2. Aus dem angefochtenen Beschluss und der in der Nichtabhilfeentscheidung enthaltenen Begründung geht nicht hervor, dass diese Anforderungen, die im Hinblick auf den Zweck der Anordnung des persönlichen Erscheinens an die Ermessensausübung bei der Verhängung eines Ordnungsgeldes zu stellen sind, erfüllt sind.

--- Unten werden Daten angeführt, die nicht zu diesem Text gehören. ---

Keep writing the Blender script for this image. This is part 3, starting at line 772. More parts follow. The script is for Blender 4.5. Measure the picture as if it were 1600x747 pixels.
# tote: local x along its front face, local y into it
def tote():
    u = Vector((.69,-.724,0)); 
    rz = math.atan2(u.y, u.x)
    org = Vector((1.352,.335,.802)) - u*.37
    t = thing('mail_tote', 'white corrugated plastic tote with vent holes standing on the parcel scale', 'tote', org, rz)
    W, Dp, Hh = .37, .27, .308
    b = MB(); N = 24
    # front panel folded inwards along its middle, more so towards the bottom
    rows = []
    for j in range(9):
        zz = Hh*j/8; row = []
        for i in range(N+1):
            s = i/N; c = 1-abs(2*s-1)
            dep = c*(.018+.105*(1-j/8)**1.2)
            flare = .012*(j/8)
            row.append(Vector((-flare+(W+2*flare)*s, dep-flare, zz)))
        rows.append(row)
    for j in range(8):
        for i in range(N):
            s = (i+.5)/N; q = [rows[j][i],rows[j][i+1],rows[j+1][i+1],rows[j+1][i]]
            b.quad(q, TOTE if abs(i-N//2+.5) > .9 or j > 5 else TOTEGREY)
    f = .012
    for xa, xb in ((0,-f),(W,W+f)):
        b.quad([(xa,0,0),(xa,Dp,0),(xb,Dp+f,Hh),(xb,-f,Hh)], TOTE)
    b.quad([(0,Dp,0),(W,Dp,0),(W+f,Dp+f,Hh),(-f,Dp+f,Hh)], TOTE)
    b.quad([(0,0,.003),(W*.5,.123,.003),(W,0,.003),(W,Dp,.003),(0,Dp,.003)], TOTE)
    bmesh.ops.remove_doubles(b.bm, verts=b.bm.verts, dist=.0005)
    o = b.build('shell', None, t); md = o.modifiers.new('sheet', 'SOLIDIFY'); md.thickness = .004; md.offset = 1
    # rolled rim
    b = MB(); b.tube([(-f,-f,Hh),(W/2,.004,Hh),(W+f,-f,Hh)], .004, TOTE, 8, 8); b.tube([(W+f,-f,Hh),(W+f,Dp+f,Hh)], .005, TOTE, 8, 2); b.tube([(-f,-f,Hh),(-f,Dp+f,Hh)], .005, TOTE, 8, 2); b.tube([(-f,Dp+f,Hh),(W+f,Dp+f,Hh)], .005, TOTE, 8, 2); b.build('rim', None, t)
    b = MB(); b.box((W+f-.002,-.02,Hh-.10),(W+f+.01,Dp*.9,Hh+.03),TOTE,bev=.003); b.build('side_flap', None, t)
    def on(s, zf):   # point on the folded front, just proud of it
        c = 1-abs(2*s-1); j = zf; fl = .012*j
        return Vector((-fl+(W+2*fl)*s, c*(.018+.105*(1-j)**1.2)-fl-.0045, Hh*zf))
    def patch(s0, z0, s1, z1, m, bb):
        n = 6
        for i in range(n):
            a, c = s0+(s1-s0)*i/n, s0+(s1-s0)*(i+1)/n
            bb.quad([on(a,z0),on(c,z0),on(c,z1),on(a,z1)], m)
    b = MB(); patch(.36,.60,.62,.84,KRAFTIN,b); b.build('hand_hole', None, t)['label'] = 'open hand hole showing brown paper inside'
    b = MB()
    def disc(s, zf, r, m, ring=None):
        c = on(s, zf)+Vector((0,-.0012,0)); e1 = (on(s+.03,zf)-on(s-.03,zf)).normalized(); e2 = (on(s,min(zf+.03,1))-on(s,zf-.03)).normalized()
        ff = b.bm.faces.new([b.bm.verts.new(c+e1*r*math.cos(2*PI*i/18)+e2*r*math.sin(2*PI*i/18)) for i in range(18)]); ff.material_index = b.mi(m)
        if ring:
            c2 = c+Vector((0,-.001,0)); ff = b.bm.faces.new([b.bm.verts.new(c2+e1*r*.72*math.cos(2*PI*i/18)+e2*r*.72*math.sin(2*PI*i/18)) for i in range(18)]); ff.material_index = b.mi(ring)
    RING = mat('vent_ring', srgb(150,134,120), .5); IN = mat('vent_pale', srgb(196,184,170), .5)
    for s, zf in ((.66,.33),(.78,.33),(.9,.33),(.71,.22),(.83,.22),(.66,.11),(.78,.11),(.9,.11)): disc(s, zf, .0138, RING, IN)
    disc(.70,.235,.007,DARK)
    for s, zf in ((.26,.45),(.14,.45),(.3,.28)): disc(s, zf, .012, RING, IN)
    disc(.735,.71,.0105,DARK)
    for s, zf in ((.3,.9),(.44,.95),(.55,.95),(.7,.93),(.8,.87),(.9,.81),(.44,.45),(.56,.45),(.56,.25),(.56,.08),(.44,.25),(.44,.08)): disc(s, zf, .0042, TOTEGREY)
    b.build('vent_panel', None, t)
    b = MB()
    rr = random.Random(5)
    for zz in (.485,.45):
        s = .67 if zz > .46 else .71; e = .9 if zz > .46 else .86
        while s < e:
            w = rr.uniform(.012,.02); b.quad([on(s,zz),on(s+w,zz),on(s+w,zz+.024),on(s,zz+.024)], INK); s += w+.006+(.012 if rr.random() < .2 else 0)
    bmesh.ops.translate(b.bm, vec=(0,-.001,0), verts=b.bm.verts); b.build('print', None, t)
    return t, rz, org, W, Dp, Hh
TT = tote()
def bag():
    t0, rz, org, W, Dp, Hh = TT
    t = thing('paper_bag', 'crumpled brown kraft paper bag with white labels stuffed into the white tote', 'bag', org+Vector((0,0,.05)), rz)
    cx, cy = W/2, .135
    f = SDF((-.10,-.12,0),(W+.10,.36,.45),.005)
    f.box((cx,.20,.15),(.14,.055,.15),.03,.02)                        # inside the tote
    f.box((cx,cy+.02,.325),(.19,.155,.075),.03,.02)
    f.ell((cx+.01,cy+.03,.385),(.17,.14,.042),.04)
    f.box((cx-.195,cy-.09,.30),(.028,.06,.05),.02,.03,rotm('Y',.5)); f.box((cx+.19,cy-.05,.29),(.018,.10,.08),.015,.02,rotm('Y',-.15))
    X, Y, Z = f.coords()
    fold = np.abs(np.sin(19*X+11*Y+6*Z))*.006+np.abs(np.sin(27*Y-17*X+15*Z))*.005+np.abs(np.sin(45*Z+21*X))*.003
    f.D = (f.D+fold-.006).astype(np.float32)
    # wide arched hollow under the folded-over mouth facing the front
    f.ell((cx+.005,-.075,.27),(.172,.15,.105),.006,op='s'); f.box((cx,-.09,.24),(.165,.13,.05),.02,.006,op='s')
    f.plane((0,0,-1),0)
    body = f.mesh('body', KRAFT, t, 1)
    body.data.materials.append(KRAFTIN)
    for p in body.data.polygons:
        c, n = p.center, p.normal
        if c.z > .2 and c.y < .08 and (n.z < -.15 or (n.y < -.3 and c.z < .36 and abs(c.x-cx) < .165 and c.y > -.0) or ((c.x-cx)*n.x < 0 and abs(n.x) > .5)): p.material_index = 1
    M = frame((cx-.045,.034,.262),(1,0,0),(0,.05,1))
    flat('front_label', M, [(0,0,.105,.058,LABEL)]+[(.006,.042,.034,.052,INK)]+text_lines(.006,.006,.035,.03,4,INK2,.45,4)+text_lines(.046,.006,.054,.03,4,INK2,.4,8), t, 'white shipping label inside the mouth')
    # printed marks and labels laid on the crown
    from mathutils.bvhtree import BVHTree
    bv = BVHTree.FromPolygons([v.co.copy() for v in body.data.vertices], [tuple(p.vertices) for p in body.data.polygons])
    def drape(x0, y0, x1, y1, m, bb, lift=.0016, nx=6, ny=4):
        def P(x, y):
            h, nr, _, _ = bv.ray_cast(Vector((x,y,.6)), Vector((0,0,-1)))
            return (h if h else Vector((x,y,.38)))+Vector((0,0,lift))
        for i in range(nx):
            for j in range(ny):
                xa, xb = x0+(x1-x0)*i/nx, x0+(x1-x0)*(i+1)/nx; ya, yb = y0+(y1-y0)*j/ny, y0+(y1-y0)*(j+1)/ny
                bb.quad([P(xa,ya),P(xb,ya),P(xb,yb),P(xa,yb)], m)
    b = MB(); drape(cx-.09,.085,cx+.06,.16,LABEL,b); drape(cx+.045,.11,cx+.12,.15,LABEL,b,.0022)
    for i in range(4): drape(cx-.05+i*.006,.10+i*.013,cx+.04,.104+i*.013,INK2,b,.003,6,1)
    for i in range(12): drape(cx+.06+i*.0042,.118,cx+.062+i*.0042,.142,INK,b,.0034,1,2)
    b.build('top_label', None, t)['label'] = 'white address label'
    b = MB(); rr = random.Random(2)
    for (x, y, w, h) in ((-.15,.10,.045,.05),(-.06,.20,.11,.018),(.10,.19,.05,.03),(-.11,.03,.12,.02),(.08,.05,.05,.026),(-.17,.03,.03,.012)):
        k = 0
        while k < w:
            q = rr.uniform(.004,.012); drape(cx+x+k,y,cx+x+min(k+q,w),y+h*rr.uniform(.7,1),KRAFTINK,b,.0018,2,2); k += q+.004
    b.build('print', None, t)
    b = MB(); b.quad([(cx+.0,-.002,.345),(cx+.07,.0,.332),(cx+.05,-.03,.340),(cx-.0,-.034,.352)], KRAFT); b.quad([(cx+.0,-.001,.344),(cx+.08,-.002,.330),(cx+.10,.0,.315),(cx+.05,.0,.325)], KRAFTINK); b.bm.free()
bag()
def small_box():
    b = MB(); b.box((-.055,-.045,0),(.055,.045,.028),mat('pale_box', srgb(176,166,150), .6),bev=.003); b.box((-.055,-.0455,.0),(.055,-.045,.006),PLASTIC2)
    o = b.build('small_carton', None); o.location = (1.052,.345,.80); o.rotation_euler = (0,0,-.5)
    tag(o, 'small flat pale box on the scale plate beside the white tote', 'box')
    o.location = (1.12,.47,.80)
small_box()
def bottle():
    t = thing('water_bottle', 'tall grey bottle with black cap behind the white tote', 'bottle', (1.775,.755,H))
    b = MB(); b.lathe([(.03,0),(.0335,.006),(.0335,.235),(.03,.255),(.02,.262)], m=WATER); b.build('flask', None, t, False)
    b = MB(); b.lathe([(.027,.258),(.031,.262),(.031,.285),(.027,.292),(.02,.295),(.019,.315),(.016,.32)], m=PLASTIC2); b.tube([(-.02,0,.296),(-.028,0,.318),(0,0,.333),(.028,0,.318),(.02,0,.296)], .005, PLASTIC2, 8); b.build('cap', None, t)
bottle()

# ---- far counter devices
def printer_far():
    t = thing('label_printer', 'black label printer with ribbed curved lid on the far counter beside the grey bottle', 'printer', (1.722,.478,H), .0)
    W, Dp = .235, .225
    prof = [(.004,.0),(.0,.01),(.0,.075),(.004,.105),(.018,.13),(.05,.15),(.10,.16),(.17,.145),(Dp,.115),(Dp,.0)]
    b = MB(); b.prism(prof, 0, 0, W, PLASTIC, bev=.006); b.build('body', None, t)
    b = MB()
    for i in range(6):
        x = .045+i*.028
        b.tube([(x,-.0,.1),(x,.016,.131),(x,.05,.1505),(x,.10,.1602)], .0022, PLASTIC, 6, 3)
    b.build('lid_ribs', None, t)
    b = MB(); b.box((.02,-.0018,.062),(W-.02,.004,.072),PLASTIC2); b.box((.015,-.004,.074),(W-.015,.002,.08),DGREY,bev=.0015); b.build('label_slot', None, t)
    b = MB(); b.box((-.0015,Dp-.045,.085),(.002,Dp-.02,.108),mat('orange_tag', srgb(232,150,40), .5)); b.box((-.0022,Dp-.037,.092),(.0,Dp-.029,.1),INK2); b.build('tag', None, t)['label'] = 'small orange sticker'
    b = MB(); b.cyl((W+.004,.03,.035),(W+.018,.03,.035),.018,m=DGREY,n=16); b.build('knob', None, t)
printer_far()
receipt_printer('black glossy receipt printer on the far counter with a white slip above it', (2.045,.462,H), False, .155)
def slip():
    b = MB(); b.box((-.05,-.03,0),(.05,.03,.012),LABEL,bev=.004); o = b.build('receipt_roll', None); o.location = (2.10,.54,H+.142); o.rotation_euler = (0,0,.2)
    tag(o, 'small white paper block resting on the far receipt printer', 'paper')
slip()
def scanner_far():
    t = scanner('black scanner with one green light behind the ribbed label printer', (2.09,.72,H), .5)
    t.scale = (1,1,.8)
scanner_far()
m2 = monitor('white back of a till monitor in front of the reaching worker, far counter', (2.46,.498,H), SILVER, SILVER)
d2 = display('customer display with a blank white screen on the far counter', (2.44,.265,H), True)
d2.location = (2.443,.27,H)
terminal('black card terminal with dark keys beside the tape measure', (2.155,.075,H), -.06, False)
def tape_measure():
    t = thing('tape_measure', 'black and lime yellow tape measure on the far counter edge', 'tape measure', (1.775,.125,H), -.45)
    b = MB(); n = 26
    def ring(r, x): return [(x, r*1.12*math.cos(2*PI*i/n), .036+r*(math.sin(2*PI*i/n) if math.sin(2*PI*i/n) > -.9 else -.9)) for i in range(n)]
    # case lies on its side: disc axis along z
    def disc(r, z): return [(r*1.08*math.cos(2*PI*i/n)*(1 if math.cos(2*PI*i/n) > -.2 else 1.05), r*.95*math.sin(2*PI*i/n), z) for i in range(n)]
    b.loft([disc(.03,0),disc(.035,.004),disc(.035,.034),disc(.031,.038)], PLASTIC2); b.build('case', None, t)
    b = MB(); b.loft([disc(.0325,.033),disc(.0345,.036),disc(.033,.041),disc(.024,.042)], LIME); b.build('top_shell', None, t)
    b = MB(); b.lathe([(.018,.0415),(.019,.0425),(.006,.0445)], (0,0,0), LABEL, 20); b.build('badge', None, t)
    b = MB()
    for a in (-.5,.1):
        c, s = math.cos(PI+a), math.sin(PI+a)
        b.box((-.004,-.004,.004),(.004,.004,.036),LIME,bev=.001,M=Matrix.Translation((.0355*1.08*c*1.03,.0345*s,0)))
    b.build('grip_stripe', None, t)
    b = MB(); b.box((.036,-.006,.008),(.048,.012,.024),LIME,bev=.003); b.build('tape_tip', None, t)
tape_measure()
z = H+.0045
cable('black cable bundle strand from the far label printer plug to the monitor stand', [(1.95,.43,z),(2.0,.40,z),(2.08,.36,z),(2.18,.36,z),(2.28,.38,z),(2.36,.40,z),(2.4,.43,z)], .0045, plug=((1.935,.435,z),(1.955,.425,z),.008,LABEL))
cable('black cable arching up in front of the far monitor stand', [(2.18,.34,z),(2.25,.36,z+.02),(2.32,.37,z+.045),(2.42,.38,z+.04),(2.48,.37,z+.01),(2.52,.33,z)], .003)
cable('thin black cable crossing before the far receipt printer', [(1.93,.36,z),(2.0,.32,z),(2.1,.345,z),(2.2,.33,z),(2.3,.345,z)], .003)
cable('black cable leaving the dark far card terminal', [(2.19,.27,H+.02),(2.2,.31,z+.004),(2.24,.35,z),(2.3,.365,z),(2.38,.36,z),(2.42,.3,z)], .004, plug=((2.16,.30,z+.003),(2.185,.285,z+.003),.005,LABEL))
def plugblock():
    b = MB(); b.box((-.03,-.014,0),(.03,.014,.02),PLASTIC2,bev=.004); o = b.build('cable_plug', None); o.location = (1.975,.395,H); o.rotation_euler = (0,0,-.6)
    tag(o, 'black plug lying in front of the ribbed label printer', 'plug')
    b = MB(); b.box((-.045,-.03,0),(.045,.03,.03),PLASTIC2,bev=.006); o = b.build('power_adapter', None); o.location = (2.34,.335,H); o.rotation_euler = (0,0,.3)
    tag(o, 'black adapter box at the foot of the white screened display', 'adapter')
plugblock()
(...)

Die im Nichtabhilfebeschluss enthaltene Begründung lässt nicht erkennen, dass die nach dem Sitzungsprotokoll vom Prozessbevollmächtigten der Beklagten nicht beantwortete Frage zu einer Verzögerung des Rechtsstreits geführt haben könnte. Allein der Umstand, dass nach den Ausführungen in der Nichtabhilfeentscheidung im Gütetermin nicht geklärt werden konnte, ob der Antrag der Klägerin auf Herausgabe in Bezug auf die „Abrechnungsunterlagen Implantat Seminar“ hinreichend bestimmt ist, besagt noch nicht, dass hierdurch Folgen im Sinne einer Verfahrensverzögerung eingetreten wären, zumal dieser Gesichtspunkt in dem sodann erlassenen Auflagenbeschluss keinen erkennbaren Niederschlag gefunden hat. Insbesondere lässt sich nicht feststellen, ob und ggf. inwieweit die Frage nach einer Teilnahme der Beklagten an dem Implantatsseminar in Saarbrücken im Jahr 2010 für die weiteren prozessleitenden Maßnahmen von Bedeutung war. Weiterhin ist auch nicht ersichtlich, dass Vergleichsverhandlungen dadurch erschwert bzw. verzögert worden sein könnten, dass anstelle der Beklagten nur ihr Prozessbevollmächtigter zum Gütetermin erschienen ist.

Mithin war der angefochtene Ordnungsgeldbeschluss des Arbeitsgerichts aufzuheben. Eine Kostenentscheidung war nicht zu treffen (BAG 20. August 2007 – 3 AZB 50/05 – NZA 2008, 1151, zu II 4 der Gründe).